Claro que o pigmeu usará da manha e dos subterfúgios como é próprio dos pigmeus em luta com os gigantes – ou a que David recorreu contra Golias. Começa por esticar a corda e simular uma arrogância negocial que, provocado o primeiro abanão, vai depois temperar com brandura e sensatez. Mais do que isso: vai apresentar-se como agente providencial de um objectivo construtivo, uma nova ordem mais consentânea com os interesses comuns e menos manietada por uma doutrina que a todos prejudica.

Evidentemente, o pigmeu não será capaz de disfarçar os óbvios contrasensos nas alianças e amizades que fez – por vezes nada recomendáveis – ou na coerência dos argumentos que apresenta. E, sobretudo, é muito provável que o gigante, acossado no reduto das suas certezas indiscutíveis, acabe por esmagar as intoleráveis veleidades do pigmeu.

Só que o preço dessa vitória poderia ser fatal para alguns fundamentos do reino governado pelo gigante, incluindo o elemento simbólico do poder exercido por ele: a moeda usada em comum pelo gigante, o pigmeu e os outros – os submissos ou os inspirados pela ousadia do segundo.

A partir do momento em que o pigmeu rebelde foi acolhido com alívio e simpatia por alguns pares destacados desse reino em convulsão, o destino do gigante ficou em situação difícil de gerir. Como escrevia o antigo ministro dos Estrangeiros alemão, Josch- ka Fischer, «o último capítulo da crise do euro irá deixar a política de austeridade da Alemanha em frangalhos – a não ser que Merkel queira correr o enorme risco de deixar o euro fracassar».

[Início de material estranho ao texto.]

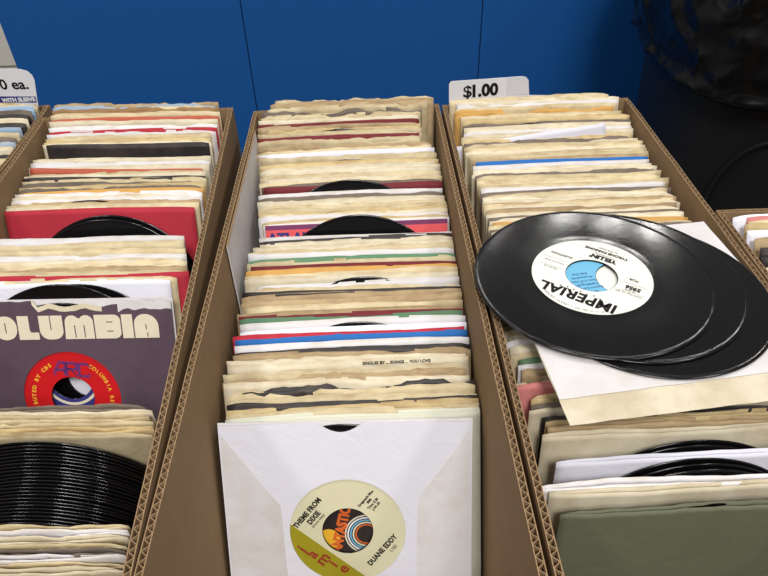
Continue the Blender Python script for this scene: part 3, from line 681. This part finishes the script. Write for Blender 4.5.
def lying(x, y, z, labmat, ang, label):
    r, lb = labelled_record(Matrix.Translation((x, y, z)) @ Matrix.Rotation(ang, 4, 'Z'), labmat)
    tag(r, label, 'record', 'records lying loose on the right box'); return r, lb
lying(.1985, .3700, zr, M['lab_white'], 1.0, 'bottom record of the three lying loose on the right box')
r2, l2 = lying(.1845, .3830, zr + .0016, M['lab_blue'], math.radians(180 + 8), 'middle record of the three lying on the right box, pale blue label')
for k, tx in enumerate(('45 R.P.M.', 'Record Company', 'Publishing BMI', 'Time 2:10 Vocal', 'Produced by', 'Side One')):
    text(tx, .0032, M['inkblue'], l2, (.0290, .0100 - k * .0042, .0001))
ang = math.atan2(.3795 - .350, .1222 - .163)
r1, l1 = lying(.1622, .3862, zr + .0032, M['lab_white'], ang, 'top record of the three lying on the right box, white label upside down')
K_ = M['black_ink']; z1 = .0001
text('IMPERIAL', .0135, K_, l1, (0, .0285, z1), bold=.0005, xs=1.0, space=1.05)
bm = bmesh.new()
for k in range(7):
    cx = -.0150 + k * .0050; cy = .0375 - .00010 * 0 + .0012 * math.cos((k - 3) * .5) * -1
    cy = .0222 if k % 2 else .0232
    pts = [(cx + (.0011 if j % 2 == 0 else .0005) * math.sin(j * PI / 5), cy + (.0011 if j % 2 == 0 else .0005) * math.cos(j * PI / 5), 0) for j in range(10)]
    bm.faces.new([bm.verts.new(p_) for p_ in pts][::-1])
q = from_bm('printed_stars', bm, K_, l1); q.location = (0, 0, .00016)
arc_text('A DIVISION OF LIBERTY RECORDS', .0412, math.radians(90 + 36), math.radians(-2.55), .0024, K_, l1, z1)
for sx in (-1, 1):
    bm = bmesh.new()
    for yy in (.0048, -.0052):
        bm_box(bm, sx * .031 - .0095, sx * .031 + .0095, yy, yy + .0002, 0, .0001)
    q = from_bm('printed_rule', bm, K_, l1); q.location = (0, 0, .0001)
text('5956', .0056, K_, l1, (-.0310, -.0008, z1), bold=.0003)
text('45-3042', .0024, K_, l1, (-.0300, .0030, z1)); text('Travis Music Co. BMI', .0022, K_, l1, (-.0300, .0068, z1))
text('FOR', .0036, K_, l1, (-.0285, -.0105, z1), bold=.0001); text('AUDITION', .0036, K_, l1, (.0285, -.0120, z1), bold=.0001)
text('Time 2:19 Vocal', .0024, K_, l1, (.0300, -.0010, z1)); text('Not for sale', .0022, K_, l1, (.0300, .0070, z1))
text("YELLIN'", .0062, K_, l1, (0, -.0240, z1), bold=.0004); text('(Tyrone Parsons)', .0022, K_, l1, (0, -.0278, z1))
text('TYRONE PARSONS', .0040, K_, l1, (0, -.0322, z1), bold=.0002); text('IN THE PARK', .0026, K_, l1, (0, -.0362, z1)); 

# ---------------------------------------------------------------- card along the left inner wall of the middle box
o = link('cardboard_divider', None); tag(o, 'white card standing along the left inner wall of the middle box', 'divider')
bm = bmesh.new(); bm_box(bm, -.1228, -.1216, .455, .664, 0, .2295); 
o2 = from_bm('card_face', bm, PM['W'], o); o.location = (0, 0, .7490)
bm = bmesh.new(); bm_box(bm, -.1229, -.1215, .455, .664, .2295, .2301); from_bm('cut_edge', bm, M['flute'], o)

# ---------------------------------------------------------------- price signs
def sign_plate(pts, y, mat, parent, th=.0006):
    P = [aty(a, b, y) for a, b in pts]; c = P[0]
    q = curve_mesh('card', [[(p.x, p.z) for p in P]], th / 2, mat, parent); q.rotation_euler = (PI / 2, 0, 0); q.location = (0, y, 0)
    return q
def sign_text(s, px, py, y, size, parent, mat, rot=0, bold=.0005, align='CENTER', xs=1):
    p = aty(px, py, y - .0006); t = text(s, size, mat, parent, (p.x, p.y, p.z), bold=bold, align=align, xs=xs)
    t.rotation_euler = (PI / 2, -rot, 0); return t
o = link('price_sign', None); tag(o, 'white card price sign at the back of the right box reading one dollar', 'sign', 'price signs')
ys = .7005
pts = [(451, 160), (449, 108), (449, 84), (451, 81.5), (455, 81), (522, 76.3), (526, 77), (528.5, 80), (529, 95), (606, 96), (609, 160)]
sign_plate(pts, ys, M['card'], o)
q = sign_plate([(507, 77.6), (522, 76.5), (526, 77.2), (528.3, 80), (528.6, 94.5), (507, 95)], ys - .0006, M['tape'], o, .0002); q.name = 'clear_tape'
sign_text('$', 467.5, 92.2, ys, .0185, o, M['black_ink'], math.radians(3), .0003, xs=1.05)
sign_text('1.00', 484, 90.8, ys, .0190, o, M['black_ink'], math.radians(3), .0008, xs=.95)
o = link('price_sign', None); tag(o, 'rounded white price sign at the back of the far left box, cut by the frame', 'sign', 'price signs')
ys = .7360
sign_plate([(-150, 130), (-150, 68), (20, 69), (27, 71), (32, 75), (34.5, 80), (38, 104), (39, 130)], ys, M['card'], o)
sign_text('$1.00 ea.', 28, 84.5, ys, .0165, o, M['black_ink'], math.radians(-1), .0003, 'RIGHT')
q = sign_plate([(-148, 96), (35.5, 96.5), (36.8, 102.5), (-148, 102.5)], ys - .0006, M['inkblue'], o, .0002); q.name = 'printed_band'; q['label'] = 'blue printed band'
sign_text('WITH SLEEVE', 35, 99.4, ys - .0005, .0062, o, M['white_print'], 0, .0003, 'RIGHT')

# ---------------------------------------------------------------- setting
def struct(name, bm, mat, smooth=False): return tag(from_bm(name, bm, mat, None, smooth), kind='structure')
bm = bmesh.new(); bm_box(bm, -4, 4, -3, 3.2, -.05, 0); struct('floor', bm, M['concrete'])
YB = 1.37
seams = [aty(240, 0, YB).x, aty(483, 0, YB).x]; wp = seams[1] - seams[0]
xl = aty(6, 40, YB).x
edges = [xl, seams[0], seams[1]] + [seams[1] + wp * k for k in range(1, 7)]
bm = bmesh.new()
for a, b in zip(edges, edges[1:]): bm_box(bm, a + .0012, b - .0012, YB, YB + .02, 0, 1.45)
o = struct('wall_back', bm, M['blue'])
bm = bmesh.new()
for a in edges[1:-1]: bm_box(bm, a - .003, a + .003, YB + .003, YB + .02, 0, 1.44)
tag(from_bm('trim_1', bm, M['seam']), kind='structure')
bm = bmesh.new(); YW = 1.9
bm_box(bm, -4, -.55, YW + .004, YW + .1, 0, 3); struct('wall_left', bm, M['mortar'])
bm = bmesh.new()
for j in range(15):
    for i in range(9):
        x = -4 - .2 + .05 + i * .4 + (.2 if j % 2 else 0); bm_box(bm, x, x + .392, YW, YW + .004, j * .2, j * .2 + .192)
tag(from_bm('trim_2', bm, M['block']), kind='structure')

tb = link('table', None); tag(tb, 'long dark table under the cardboard boxes of records', 'table')
bm = bmesh.new(); bm_box(bm, -1.1, 1.1, -.2, .752, .715, .7448); bmesh.ops.bevel(bm, geom=[e for e in bm.edges], offset=.003, segments=2, affect='EDGES'); from_bm('table_top', bm, M['table'], tb)
for x in (-1.0, 1.0):
    for y in (-.12, .66):
        bm = bmesh.new(); bm_box(bm, x - .015, x + .015, y - .015, y + .015, 0, .715); from_bm('leg', bm, M['metal'], tb)

# garbage bin with its bag
bc = Vector((.742, 1.045)); BR = .275
bn = link('garbage_bin', None); bn.location = (bc.x, bc.y, 0); tag(bn, 'large round black garbage bin standing behind the right boxes', 'bin')
bm = lathe([(.0, .02), (.225, .0), (.235, .01), (BR, .90), (BR, 1.06), (BR + .012, 1.065), (BR + .012, 1.09), (BR - .01, 1.09), (BR - .012, .95), (.22, .03), (0, .03)], 64); from_bm('bin_body', bm, M['bin'], bn, True)
for sgn in (0, 1):
    ang = math.radians(236 + 180 * sgn); bm = bmesh.new(); prev = None
    for k in range(25):
        a = PI * k / 24; da = .34 * math.cos(a); zz = .70 + .155 * math.sin(a) ; rr_ = BR - .004 + .012
        rr_ = lin([(0, .226), (.9, BR)], zz) + .006
        c = Vector((rr_ * math.cos(ang + da), rr_ * math.sin(ang + da), zz)); n_ = Vector((math.cos(ang + da), math.sin(ang + da), 0)); tz = Vector((0, 0, 1))
        rad = Vector((-n_.y * math.cos(a), n_.x * math.cos(a), math.sin(a)))
        ring = [bm.verts.new(c + .004 * (math.cos(t) * n_ + math.sin(t) * rad)) for t in [2 * PI * j / 8 for j in range(8)]]
        if prev:
            for j in range(8): bm.faces.new((prev[j], prev[(j + 1) % 8], ring[(j + 1) % 8], ring[j]))
        prev = ring
    from_bm('handle', bm, M['bin'], bn, True)
# bag: folded over the rim, crumpled
bm = bmesh.new(); n = 260; mrows = 46; rings = []
def ridged(v): return 1 - abs(noise.noise(v)) * 2
for j in range(mrows + 1):
    s_ = j / mrows; ring = []
    for i in range(n):
        a = 2 * PI * i / n; ca, sa = math.cos(a), math.sin(a)
        hem = .925 - .045 * max(0, math.cos(a - math.radians(262))) + .012 * math.sin(3 * a + 1) + .01 * noise.noise((ca * 3, sa * 3, 0))
        if s_ < .7:
            t = s_ / .7; z = hem + (1.125 - hem) * t
            q = Vector((ca * 2.6, sa * 2.6 + z * 2.0, z * 8.0)); q2 = Vector((ca * 4 - z * 3, sa * 4 + z * 3, z * 11 + 4)); wq = noise.noise(q * .8)
            r = BR + .016 + .016 * math.sin(PI * min(1, t * 1.1)) + .011 * max(0, ridged(q + Vector((wq, 0, wq)))) ** 3 * (.4 + t) + .006 * max(0, ridged(q2)) ** 4 + .004 * max(0, ridged(q2 * 2.3)) ** 2
            if t < .09: r += .009 * math.sin(PI * t / .09)
        else:
            t = (s_ - .7) / .3; z = 1.125 - .22 * t + .012 * noise.noise((ca * 4, sa * 4, t * 3)); r = BR + .02 - .06 * min(1, t * 2.2) - .12 * t + .012 * noise.noise((ca * 6, sa * 6, t * 4))
        ring.append(bm.verts.new((r * ca, r * sa, z)))
    rings.append(ring)
for a_, b_ in zip(rings, rings[1:]):
    for i in range(n): bm.faces.new((a_[i], a_[(i + 1) % n], b_[(i + 1) % n], b_[i]))
bag = from_bm('garbage_bag', bm, M['bag'], None, True); bag.location = (bc.x, bc.y, 0)
tag(bag, 'crumpled black plastic bag folded over the rim of the garbage bin', 'bag')
md = bag.modifiers.new('s', 'SOLIDIFY'); md.thickness = .0004

# ---------------------------------------------------------------- light: hall lamps far overhead and soft sky-like bounce of the hall
wd = bpy.data.worlds.new('world'); bpy.context.scene.world = wd; wd.use_nodes = True
bg = wd.node_tree.nodes['Background']; bg.inputs[0].default_value = (1, .98, .95, 1); bg.inputs[1].default_value = .22
def lamp(x, y, z, sx, sy, e, col=(1, .97, .92), aim=None):
    l = bpy.data.lights.new('ceiling_lamp', 'AREA'); l.shape = 'RECTANGLE'; l.size = sx; l.size_y = sy; l.energy = e; l.color = col
    o = bpy.data.objects.new('ceiling_lamp', l); C.objects.link(o); o.location = (x, y, z)
    d = Vector(aim or (x, y, 0)) - o.location; o.rotation_euler = d.to_track_quat('-Z', 'Y').to_euler()
    return o
for x in (-2.4, 0, 2.4):
    for y in (-2.2, .6):
        lamp(x, y, 4.6, .5, .5, 38)
for x, y in ((1.25, 5.9), (2.0, 5.74), (2.4, 5.55), (2.8, 5.47), (-.6, 5.2), (-2.0, 5.0)):
    lamp(x, y, 4.6, .2, .2, 11)
lamp(0.3, -2.0, 3.9, 1.2, 1.2, 92, aim=(0, .4, .9))
sc = bpy.context.scene
sc.view_settings.view_transform = 'Standard'; sc.view_settings.look = 'None'; sc.view_settings.exposure = 0; sc.view_settings.gamma = 1; sc.view_settings.use_curve_mapping = False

Acrescente-se: mesmo que o BCE a ajude a salvar as aparências e Merkel lhe fique a dever um favor, de que servirão as supostas audácias de Draghi para impedir o colapso do euro?

P. S. – Ser ‘bom aluno’ não chega para convencer os professores. Pelo contrário, o último relatório do FMI acusa o Governo português de sacrificar a austeridade ao eleitoralismo. Depois da emigração em massa de trabalhadores qualificados, do aumento do desemprego jovem e do agravamento do risco de pobreza em Portugal (segundo os mais recentes dados do INE), o esquizofrénico FMI – que simultaneamente advoga a austeridade e a considera responsável pela crise das economias deprimidas – vem propor mais despedimentos e mais cortes nos salários e no apoio aos desempregados, como caminho a seguir para o crescimento… Razão têm os gregos para não quererem mais conversas com a troika!